L’impennata del metano in questa fase preoccupa

ECONOMIA. Venerdì 21 ottobre il prezzo del metano ad Amsterdam è salito a 52,6 al kilowattora. Rispetto all’altro ieri un aumento di 2,6 euro. Una notizia che non rassicura. Da tempo ormai le preoccupazioni degli italiani sono concentrate sul caro bollette.

All’inizio della stagione invernale un’impennata di questa portata non è un buon viatico anche perché si sperava di essere usciti dal tunnel della dipendenza dal gas russo. La verità è che non vi è più regola nella determinazione dei prezzi e le leggi dell’economia sono sopraffatte dalle circostanze geopolitiche. In Germania registrano per il mese di settembre una diminuzione dei costi alla produzione del 14,7% rispetto allo scorso anno e la notizia è stata salutata con soddisfazione. La lotta all’inflazione segna le prime vittorie che però le notizie di ieri fanno temere essere di Pirro ovvero transitorie, cui possono seguire sconfitte. Quello del mese scorso è il calo più rilevante dalla fondazione della Repubblica Federale di Germania nel 1949.

Solo due anni fa vi era stato un aumento del prezzo dell’energia del 45,8% secondo l’Ufficio Federale di Statistica . Poi vi era stata una flessione del 35,2% che ha portato ad un abbassamento dei costi di produzione. Si era messo in conto in Germania di dare una spallata all’inflazione anche in ragione della decrescita dei consumi. La sfavorevole congiuntura induce le famiglie alla prudenza e quindi una scarsa propensione alla spesa. Tutti fattori determinanti per la riduzione del peso inflattivo. L’opinione diffusa è che se occorre tirare la cinghia tanto vale farlo adesso. Fare rinunce paga se il risultato è l’abbattimento degli aumenti del costo della vita e una ragionevole accessibilità ai prezzi al supermercato . Un’opinione condivisa anche da chi intenderebbe investire. Da 1,4 il Centro per l’economia europea (ZEW) di Mannheim che misura le aspettative degli investitori in Germania alza l’asticella a 1,1. Un quadro sempre negativo ma in via di miglioramento. Auspici che tutti sperano si avverino.
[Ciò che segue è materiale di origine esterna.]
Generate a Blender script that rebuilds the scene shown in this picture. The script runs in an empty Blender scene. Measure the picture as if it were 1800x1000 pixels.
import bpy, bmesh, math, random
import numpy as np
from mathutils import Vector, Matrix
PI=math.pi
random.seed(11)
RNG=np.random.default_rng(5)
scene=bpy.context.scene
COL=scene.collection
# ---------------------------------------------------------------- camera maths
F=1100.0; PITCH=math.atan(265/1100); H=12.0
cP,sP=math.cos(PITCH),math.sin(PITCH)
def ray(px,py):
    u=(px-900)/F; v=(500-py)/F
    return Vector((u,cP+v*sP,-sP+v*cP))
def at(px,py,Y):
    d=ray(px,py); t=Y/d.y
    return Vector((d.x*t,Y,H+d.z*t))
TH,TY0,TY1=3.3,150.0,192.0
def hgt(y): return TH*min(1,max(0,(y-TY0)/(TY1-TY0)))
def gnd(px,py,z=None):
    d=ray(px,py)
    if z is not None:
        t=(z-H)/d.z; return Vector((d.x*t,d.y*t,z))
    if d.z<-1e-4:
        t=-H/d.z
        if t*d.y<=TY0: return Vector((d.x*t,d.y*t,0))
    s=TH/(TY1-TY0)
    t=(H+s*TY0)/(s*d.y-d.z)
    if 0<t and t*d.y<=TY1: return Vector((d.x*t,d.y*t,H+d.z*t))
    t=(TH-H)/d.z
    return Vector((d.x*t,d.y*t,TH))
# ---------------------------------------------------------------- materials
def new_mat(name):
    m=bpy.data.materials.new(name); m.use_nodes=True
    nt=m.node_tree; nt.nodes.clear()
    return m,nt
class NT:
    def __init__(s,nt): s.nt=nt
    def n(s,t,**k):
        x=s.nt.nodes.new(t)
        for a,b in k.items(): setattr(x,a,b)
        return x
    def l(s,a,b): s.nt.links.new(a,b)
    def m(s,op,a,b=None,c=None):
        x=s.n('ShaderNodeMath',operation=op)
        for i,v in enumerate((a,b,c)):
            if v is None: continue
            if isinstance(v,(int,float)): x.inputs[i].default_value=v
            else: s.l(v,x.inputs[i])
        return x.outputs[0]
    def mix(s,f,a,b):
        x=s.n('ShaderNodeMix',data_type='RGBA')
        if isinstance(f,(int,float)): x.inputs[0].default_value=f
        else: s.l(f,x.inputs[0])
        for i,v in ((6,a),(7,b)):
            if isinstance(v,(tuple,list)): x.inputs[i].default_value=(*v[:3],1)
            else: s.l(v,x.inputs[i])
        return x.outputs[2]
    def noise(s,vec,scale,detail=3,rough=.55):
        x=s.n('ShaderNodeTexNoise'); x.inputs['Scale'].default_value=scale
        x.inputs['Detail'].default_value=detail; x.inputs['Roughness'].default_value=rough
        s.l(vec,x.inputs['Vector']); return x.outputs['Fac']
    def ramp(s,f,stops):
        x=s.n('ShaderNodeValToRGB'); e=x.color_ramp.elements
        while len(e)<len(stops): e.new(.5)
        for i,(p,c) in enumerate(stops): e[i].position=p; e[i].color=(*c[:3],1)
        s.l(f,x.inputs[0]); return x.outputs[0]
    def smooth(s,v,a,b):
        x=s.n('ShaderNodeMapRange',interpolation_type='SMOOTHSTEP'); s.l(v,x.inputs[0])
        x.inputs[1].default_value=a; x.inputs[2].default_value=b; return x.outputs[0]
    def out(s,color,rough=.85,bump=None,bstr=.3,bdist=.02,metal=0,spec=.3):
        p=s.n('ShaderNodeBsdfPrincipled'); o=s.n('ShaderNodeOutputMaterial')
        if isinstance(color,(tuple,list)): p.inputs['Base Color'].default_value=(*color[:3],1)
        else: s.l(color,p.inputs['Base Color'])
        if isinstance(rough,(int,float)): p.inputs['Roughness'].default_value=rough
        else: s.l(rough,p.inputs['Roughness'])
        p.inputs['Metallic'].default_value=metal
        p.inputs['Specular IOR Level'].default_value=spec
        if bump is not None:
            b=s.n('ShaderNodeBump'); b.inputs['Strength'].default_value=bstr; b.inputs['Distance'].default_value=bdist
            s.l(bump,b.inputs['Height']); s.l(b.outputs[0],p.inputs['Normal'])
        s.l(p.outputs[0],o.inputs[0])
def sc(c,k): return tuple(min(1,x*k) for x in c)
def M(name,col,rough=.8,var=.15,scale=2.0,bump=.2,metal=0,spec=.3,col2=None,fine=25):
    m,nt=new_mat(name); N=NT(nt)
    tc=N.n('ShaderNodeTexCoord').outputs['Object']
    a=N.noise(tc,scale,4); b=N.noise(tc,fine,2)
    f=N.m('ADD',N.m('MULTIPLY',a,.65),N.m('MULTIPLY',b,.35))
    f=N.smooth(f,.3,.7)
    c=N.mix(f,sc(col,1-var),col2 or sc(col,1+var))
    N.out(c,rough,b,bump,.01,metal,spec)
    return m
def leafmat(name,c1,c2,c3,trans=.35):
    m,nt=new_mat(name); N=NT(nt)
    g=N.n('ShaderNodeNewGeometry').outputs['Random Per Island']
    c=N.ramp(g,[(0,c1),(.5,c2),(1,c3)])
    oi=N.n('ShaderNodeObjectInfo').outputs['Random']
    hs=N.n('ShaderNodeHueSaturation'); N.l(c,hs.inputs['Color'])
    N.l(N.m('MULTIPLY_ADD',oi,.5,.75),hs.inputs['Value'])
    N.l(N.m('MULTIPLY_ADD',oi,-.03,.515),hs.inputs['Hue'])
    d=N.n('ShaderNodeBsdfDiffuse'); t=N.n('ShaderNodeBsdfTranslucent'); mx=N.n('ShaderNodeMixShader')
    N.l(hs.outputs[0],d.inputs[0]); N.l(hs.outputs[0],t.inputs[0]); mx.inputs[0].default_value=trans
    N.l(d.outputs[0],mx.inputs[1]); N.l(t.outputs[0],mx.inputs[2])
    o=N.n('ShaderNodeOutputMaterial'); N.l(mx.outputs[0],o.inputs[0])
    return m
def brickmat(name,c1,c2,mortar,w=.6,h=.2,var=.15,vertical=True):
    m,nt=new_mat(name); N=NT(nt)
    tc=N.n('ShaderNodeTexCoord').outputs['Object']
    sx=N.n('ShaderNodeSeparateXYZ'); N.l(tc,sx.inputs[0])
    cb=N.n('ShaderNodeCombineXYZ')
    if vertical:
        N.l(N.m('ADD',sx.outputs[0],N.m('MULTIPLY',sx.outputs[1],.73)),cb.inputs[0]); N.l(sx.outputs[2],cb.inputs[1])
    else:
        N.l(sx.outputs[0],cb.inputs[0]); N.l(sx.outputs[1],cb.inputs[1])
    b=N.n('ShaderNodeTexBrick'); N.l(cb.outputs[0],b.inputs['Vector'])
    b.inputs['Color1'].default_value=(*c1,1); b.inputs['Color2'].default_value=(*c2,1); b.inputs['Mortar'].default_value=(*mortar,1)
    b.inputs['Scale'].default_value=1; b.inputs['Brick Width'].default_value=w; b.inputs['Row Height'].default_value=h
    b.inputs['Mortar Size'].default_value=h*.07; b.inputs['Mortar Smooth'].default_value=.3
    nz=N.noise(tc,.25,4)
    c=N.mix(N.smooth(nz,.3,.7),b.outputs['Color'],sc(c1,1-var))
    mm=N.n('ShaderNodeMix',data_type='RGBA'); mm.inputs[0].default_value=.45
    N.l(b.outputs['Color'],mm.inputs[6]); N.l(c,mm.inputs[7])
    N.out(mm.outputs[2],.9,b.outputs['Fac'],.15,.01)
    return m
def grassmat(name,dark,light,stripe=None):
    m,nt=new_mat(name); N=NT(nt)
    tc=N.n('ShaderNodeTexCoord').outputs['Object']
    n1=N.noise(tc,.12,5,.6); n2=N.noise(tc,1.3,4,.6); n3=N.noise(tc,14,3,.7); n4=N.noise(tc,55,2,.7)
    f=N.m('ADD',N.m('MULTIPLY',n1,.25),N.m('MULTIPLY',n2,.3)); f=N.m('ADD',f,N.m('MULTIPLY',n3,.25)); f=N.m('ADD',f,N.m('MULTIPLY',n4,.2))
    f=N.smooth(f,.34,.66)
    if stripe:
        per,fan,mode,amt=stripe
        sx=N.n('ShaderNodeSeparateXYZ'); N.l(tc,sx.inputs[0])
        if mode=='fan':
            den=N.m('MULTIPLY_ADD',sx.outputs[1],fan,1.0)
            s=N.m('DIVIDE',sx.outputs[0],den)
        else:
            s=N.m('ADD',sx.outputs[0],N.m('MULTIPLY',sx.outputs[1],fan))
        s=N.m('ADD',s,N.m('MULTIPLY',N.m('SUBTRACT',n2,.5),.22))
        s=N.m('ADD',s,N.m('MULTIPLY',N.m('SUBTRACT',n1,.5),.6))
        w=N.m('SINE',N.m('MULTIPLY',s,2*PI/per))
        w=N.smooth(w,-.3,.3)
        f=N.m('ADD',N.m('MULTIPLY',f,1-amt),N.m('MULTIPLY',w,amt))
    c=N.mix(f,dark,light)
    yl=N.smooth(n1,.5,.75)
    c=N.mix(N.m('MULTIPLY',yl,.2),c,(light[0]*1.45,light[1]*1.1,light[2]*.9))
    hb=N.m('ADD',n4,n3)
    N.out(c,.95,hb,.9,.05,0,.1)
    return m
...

E tuttavia è chiaro a tutti che il destino non è più nelle mani dell’Europa. I fatti in Medio Oriente confermano quanto è successo in Ucraina. L’ Europa è dipendente per il suo fabbisogno energetico da altri. È sovrana in casa propria ma non dispone dell’indipendenza energetica. I suoi competitor commerciali dispongono delle risorse per far funzionare le loro industrie e la loro economia. Vale per gli Stati Uniti così come per la Cina ma anche per staterelli dei quali sì e no si ha nozione della loro esistenza. Chi avrebbe mai detto che il secondo fornitore in Germania di Lng ossia di gas naturale liquefatto dopo gli Stati Uniti fosse Trinidad Tobago. E le isole delle Antille sono quelle più affidabili visto che nella lista vi sono anche gli Emirati Arabi Riuniti. Partner sul quale si può contare ma che ha il problema di essere nel Golfo Persico e di avere come dirimpettaio l’Iran degli ayatollah. Lo stretto di Hormuz lo si attraversa se Teheran è d’accordo. In caso di tensioni internazionali il regime iraniano non si farebbe scrupoli a bloccare le navi in transito. È già successo in passato e recentemente vi sono state scaramucce con una nave britannica.

Questo spiega l’attivismo del cancelliere tedesco che in occasione dell’attacco terroristico in Israele si è subito recato a Tel Aviv per poi passare al Cairo e omaggiare l’autocrate Al Sisi. L’estensione del conflitto medio orientale porterebbe ad un aumento del prezzo del gas. Una condizione insostenibile per la competitività dell’economia tedesca. Dalla dipendenza dal gas russo i tedeschi sono passati agli americani e agli arabi. Alleati i primi, amici forse i secondi. Da soli non gliela fanno. Ai tedeschi e con loro tutti gli europei è rimasta ormai solo l’Europa.